For founders, this means the highest leverage teams are those who deeply understand customer problems and can make strong product decisions quickly, not just those who can ship features.
Roles Are Starting to Compress
Building software used to require multiple distinct roles. Product managers, designers, engineers, QA and DevOps all had clearly separated responsibilities.
That model is starting to blur.
We are already seeing signs of role compression across teams:
- Product managers building internal tools
- Designers shipping working applications
- Operations teams building workflows themselves
- Support teams replacing off the shelf SaaS tools
With AI tools in the loop, one capable person can increasingly do work that previously required several roles.
This does not eliminate specialisation, especially for complex systems. But it does reduce the dependency chain between roles for many everyday problems.
For founders, this raises a direct question: are your teams structured around how software is actually built today, or how it used to be built?
That question has real cost implications. Headcount is still one of the biggest drivers of fixed cost in software businesses.
The Buy vs Build Equation Is Changing
For years, companies defaulted to buying SaaS tools because building was too slow, too expensive and too dependent on engineering resources.
Even when software did not fit perfectly, buying was usually the only realistic option.
That is starting to change.
As the cost and speed of building improves, internal software becomes more viable. Teams can increasingly build tools that match their exact workflows rather than adapting their processes to generic platforms.

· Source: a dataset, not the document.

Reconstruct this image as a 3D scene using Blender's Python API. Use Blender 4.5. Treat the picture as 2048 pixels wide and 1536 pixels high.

That shifts the buy vs build decision from a default to a choice.
We are starting to see:
- More internal tools built for specific workflows
- Greater scrutiny of overlapping SaaS subscriptions
- Teams experimenting with replacing generic tools
- More tailored systems replacing one size fits all software
From a finance perspective, this introduces a new trade off. Building internally can reduce recurring subscription costs, but it adds maintenance, ownership and governance overhead.
The decision is no longer purely technical. It is financial and operational.
SaaS Businesses Face Structural Pressure
If you are building or investing in SaaS, this shift is worth paying attention to.
Two pressures are emerging.
First, agents may increasingly become the primary users of software. Instead of humans interacting directly with tools, automated systems may execute workflows on their behalf.
Second, companies may build more niche internal tools instead of relying entirely on generalised SaaS products.
Neither trend removes the need for SaaS entirely. But both reduce the defensibility of generic tools that do not offer clear differentiated value.
This means SaaS companies will need to be sharper about:
- The specific problem they solve
- Why their solution is meaningfully better than internal alternatives
- How they integrate into increasingly automated workflows
Feature depth alone is unlikely to be enough.
The Real Shift Is About Leverage
One of the most important takeaways from the conversation is that software is not just becoming faster to build. It is becoming easier to create altogether.
If that is true, the source of advantage shifts.
It moves away from production and toward decision making.
The most valuable capabilities become:
- Product architecture
- Workflow design
- Integration strategy
- Prioritisation
- Security and risk judgment
- Understanding real user problems
Execution becomes cheaper. Judgment becomes more valuable.
This is already visible in the best performing teams. They are not simply shipping more. They are making better decisions about what not to build.
Why This Matters for Financial Strategy
From our perspective at EmergeOne, the biggest impact of this shift is financial rather than technical.
When software becomes faster and cheaper to produce, it changes:
- Hiring plans
- Development timelines
- Tooling spend
- Fixed cost structures
- Margin expectations
Assumptions about software development costs that held five years ago may no longer apply.
Founders who recognise this early can design more flexible organisations. They can test more ideas, build more selectively and avoid overcommitting to legacy operating models.
Those who do not risk carrying cost structures that no longer match how value is created.
The Question Worth Asking
The key question coming out of this conversation is not whether this shift is real. That part is already happening.
It is this:
Which parts of your business create leverage, and which parts are becoming commoditised?
Because in a world where software is easier to build, the companies that win will not be those that simply produce more.
They will be the ones that decide better, faster, and more deliberately what is worth building at all.